### Given information
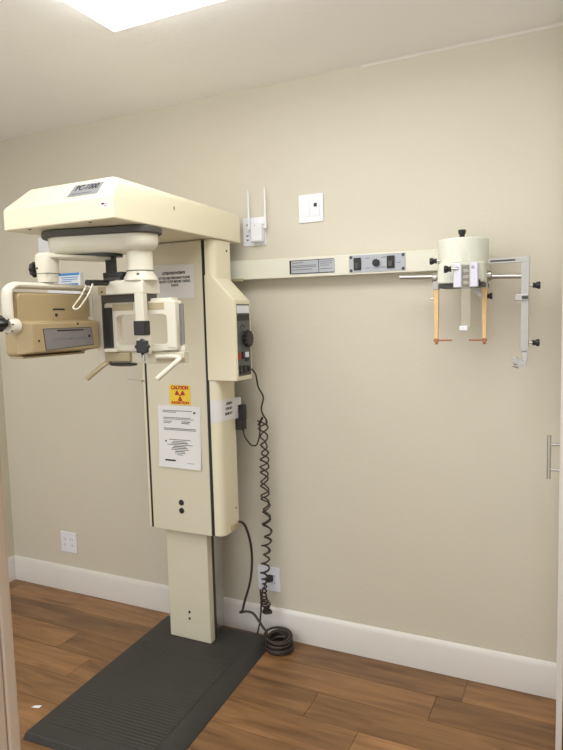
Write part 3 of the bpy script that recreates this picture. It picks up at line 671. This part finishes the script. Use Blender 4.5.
# upper ruled bar to the right and the hanging upright
ub = P(); ub.box(-0.300, -0.142, -0.162, -0.150, 1.626, 1.644)
rbar = ub.build('ruled_bar', ALU, ce, bevel=0.001)
P().box(-0.272, -0.19, -0.1628, -0.161, 1.632, 1.638).build('scale_marks', DGREY, rbar)
for x in (-0.292,):
    P().box(x-0.010, x+0.006, -0.168, -0.148, 1.620, 1.650).build('bar_clamp', DGREY, rbar, bevel=0.002)
up_ = P(); up_.box(-0.171, -0.152, -0.160, -0.148, 1.320, 1.632)
ur = up_.build('upright', ALU, ce, bevel=0.001)
P().box(-0.1525, -0.146, -0.166, -0.144, 1.330, 1.648).build('upright_flange', ALU, ur, bevel=0.0008)
P().box(-0.190, -0.146, -0.170, -0.146, 1.496, 1.518).build('slider', CHROME, ur, bevel=0.002)
P().box(-0.168, -0.148, -0.1715, -0.168, 1.500, 1.512).build('slider_pad', DGREY, ur)
for z in (1.546, 1.352): knob(ur, (-0.143, -0.155, z), (1, -0.1, 0), 0.0125, 0.022, BLACK, 'clamp_knob', stem=0.010)
q = P(); q.box(-0.168, -0.150, -0.160, -0.148, 1.290, 1.325); q.box(-0.180, -0.152, -0.174, -0.150, 1.270, 1.296); q.box(-0.200, -0.180, -0.168, -0.156, 1.284, 1.302); q.cyl((-0.166, -0.15, 1.285), (-0.166, -0.185, 1.285), 0.009, n=14); q.cyl((-0.196, -0.16, 1.275), (-0.176, -0.16, 1.268), 0.006, n=12)
q.build('foot_clamp', CHROME, ur, bevel=0.001)

# ================================================================ cords
hs = thing('hand_switch', (-1.30, -0.13, 1.0), 'black hand switch hanging on the side of the column with its thin lead', 'hand switch')
P().box(-1.312, -1.284, -0.135, -0.106, 1.025, 1.090).build('switch_grip', BLACK, hs, bevel=0.004)
P().box(-1.3245, -1.288, -0.142, -0.104, 0.982, 1.030).build('switch_body', BLACK, hs, bevel=0.004)
P().tube(smooth_path([(-1.300, -0.12, 0.992), (-1.294, -0.118, 0.955), (-1.278, -0.114, 0.927), (-1.262, -0.112, 0.912), (-1.240, -0.110, 0.915), (-1.226, -0.110, 0.948), (-1.220, -0.110, 0.985), (-1.220, -0.110, 1.010), (-1.211, -0.112, 1.024)], 6), 0.0034, 8).build('lead', CABLE, hs)
P().cyl((-1.226, -0.110, 1.002), (-1.204, -0.116, 1.038), 0.0055, n=10).build('lead_plug', BLACK, hs)

cc_ = thing('coiled_cord', (-1.24, -0.07, 0.15), 'long black coiled cord hanging from the control panel in front of the lower outlet', 'cord')
pts = smooth_path([(-1.222, -0.166, 1.250), (-1.212, -0.150, 1.225), (-1.212, -0.13, 1.17), (-1.200, -0.11, 1.125), (-1.216, -0.10, 1.075), (-1.214, -0.09, 1.045), (-1.203, -0.08, 1.020), (-1.207, -0.075, 1.000)], 6)
axis = [(-1.226, -0.075, 1.015), (-1.222, -0.07, 0.90), (-1.225, -0.07, 0.80), (-1.228, -0.07, 0.70), (-1.224, -0.065, 0.60), (-1.227, -0.06, 0.50), (-1.230, -0.070, 0.40), (-1.236, -0.078, 0.30), (-1.240, -0.080, 0.22), (-1.236, -0.078, 0.17), (-1.228, -0.076, 0.145)]
ax = smooth_path(axis, 20); tot = len(ax)
def helix(phase, up_to, dr, wob, dper=0.0):
    out = []; a = phase
    for i, c in enumerate(ax[:up_to]):
        f = i/(tot-1)
        per = (12.0+dper) if f < 0.5 else 8.0 if f < 0.68 else 5.2
        r_ = (0.0175+0.004*math.sin(i*0.21+wob)+0.003*math.sin(i*0.83+wob*3)) if f < 0.5 else (0.016+0.005*math.sin(i*0.3+wob)+0.003*math.sin(i*1.1))
        if 0.70 < f < 0.80: r_ = 0.010
        nx_ = ax[min(i+1, tot-1)]
        for k in range(6):
            b = c.lerp(nx_, k/6)
            out.append(Vector((b.x+(r_+dr)*math.cos(a), b.y+(r_+dr)*math.sin(a)*0.8, b.z))); a -= 2*PI/per/6
    return out
P().tube(pts + helix(1.0, tot, 0, 0), 0.0036, 6).build('coil', CABLE, cc_)
P().tube(helix(3.4, int(tot*0.82), -0.001, 0.9, 0.9), 0.0034, 6).build('return_coil', CABLE, cc_)

pc = thing('power_cable', (-1.2, -0.1, 0.0), 'black power cable running from the column bottom to a round bundle on the floor', 'cable')
cb = smooth_path([(-1.322, -0.15, 0.575), (-1.305, -0.14, 0.570), (-1.297, -0.12, 0.535), (-1.290, -0.10, 0.46), (-1.292, -0.09, 0.37), (-1.310, -0.085, 0.27), (-1.340, -0.085, 0.18), (-1.350, -0.088, 0.140), (-1.362, -0.09, 0.126), (-1.335, -0.086, 0.134), (-1.30, -0.084, 0.132), (-1.262, -0.100, 0.112), (-1.235, -0.110, 0.09), (-1.218, -0.112, 0.075), (-1.20, -0.140, 0.068)], 6)
P().tube(cb, 0.0056, 8).build('lead', CABLE, pc)
bp = []
bc = Vector((-1.163, -0.100, 0))
for i in range(6*28+1):
    a = 2*PI*i/28
    r_ = 0.054+0.007*math.sin(i*0.09+0.6)
    z_ = 0.0055+0.058*(0.5+0.5*math.sin(i*0.033-1.4))+0.006*math.sin(a+i*0.02)
    bp.append((bc.x+r_*math.cos(a+2.4)+0.004*math.sin(i*0.05), bc.y+r_*0.98*math.sin(a+2.4), max(z_, 0.005)))
P().tube(bp, 0.0052, 8).build('bundle', CABLE, pc)
bp = []
for i in range(5*28+1):
    a = -2*PI*i/28
    r_ = 0.052+0.006*math.cos(i*0.07)
    bp.append((bc.x+r_*math.cos(a), bc.y+r_*math.sin(a), 0.0055+0.0098*i/28+0.004*math.sin(a*1.0)+0.004))
P().tube(bp, 0.0052, 8).build('bundle', CABLE, pc)
P().tube(smooth_path([(-1.262, -0.075, 0.245), (-1.258, -0.078, 0.18), (-1.262, -0.088, 0.10), (-1.272, -0.10, 0.045)], 6), 0.0042, 8).build('lead', CABLE, pc)
# scrap of paper on the floor
sc = P().hull([(-1.860, -0.845, 0.0004), (-1.828, -0.835, 0.0004), (-1.826, -0.822, 0.003), (-1.856, -0.83, 0.0004), (-1.842, -0.832, 0.005)]).build('paper_scrap', PAPER)
tag(sc, 'tiny white scrap on the wooden floor left of the black base', 'scrap')

for o in bpy.data.objects:
    if '_loc' in o: del o['_loc']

### Problem statement
Leave out the pictures. Transcribe only the lines above, from the first through the one that contains "q.build('foot_clamp', CHROME, ur, bevel=0.001)".

### Response to the exercise
Write part 3 of the bpy script that recreates this picture. It picks up at line 671. This part finishes the script. Use Blender 4.5.
# upper ruled bar to the right and the hanging upright
ub = P(); ub.box(-0.300, -0.142, -0.162, -0.150, 1.626, 1.644)
rbar = ub.build('ruled_bar', ALU, ce, bevel=0.001)
P().box(-0.272, -0.19, -0.1628, -0.161, 1.632, 1.638).build('scale_marks', DGREY, rbar)
for x in (-0.292,):
    P().box(x-0.010, x+0.006, -0.168, -0.148, 1.620, 1.650).build('bar_clamp', DGREY, rbar, bevel=0.002)
up_ = P(); up_.box(-0.171, -0.152, -0.160, -0.148, 1.320, 1.632)
ur = up_.build('upright', ALU, ce, bevel=0.001)
P().box(-0.1525, -0.146, -0.166, -0.144, 1.330, 1.648).build('upright_flange', ALU, ur, bevel=0.0008)
P().box(-0.190, -0.146, -0.170, -0.146, 1.496, 1.518).build('slider', CHROME, ur, bevel=0.002)
P().box(-0.168, -0.148, -0.1715, -0.168, 1.500, 1.512).build('slider_pad', DGREY, ur)
for z in (1.546, 1.352): knob(ur, (-0.143, -0.155, z), (1, -0.1, 0), 0.0125, 0.022, BLACK, 'clamp_knob', stem=0.010)
q = P(); q.box(-0.168, -0.150, -0.160, -0.148, 1.290, 1.325); q.box(-0.180, -0.152, -0.174, -0.150, 1.270, 1.296); q.box(-0.200, -0.180, -0.168, -0.156, 1.284, 1.302); q.cyl((-0.166, -0.15, 1.285), (-0.166, -0.185, 1.285), 0.009, n=14); q.cyl((-0.196, -0.16, 1.275), (-0.176, -0.16, 1.268), 0.006, n=12)
q.build('foot_clamp', CHROME, ur, bevel=0.001)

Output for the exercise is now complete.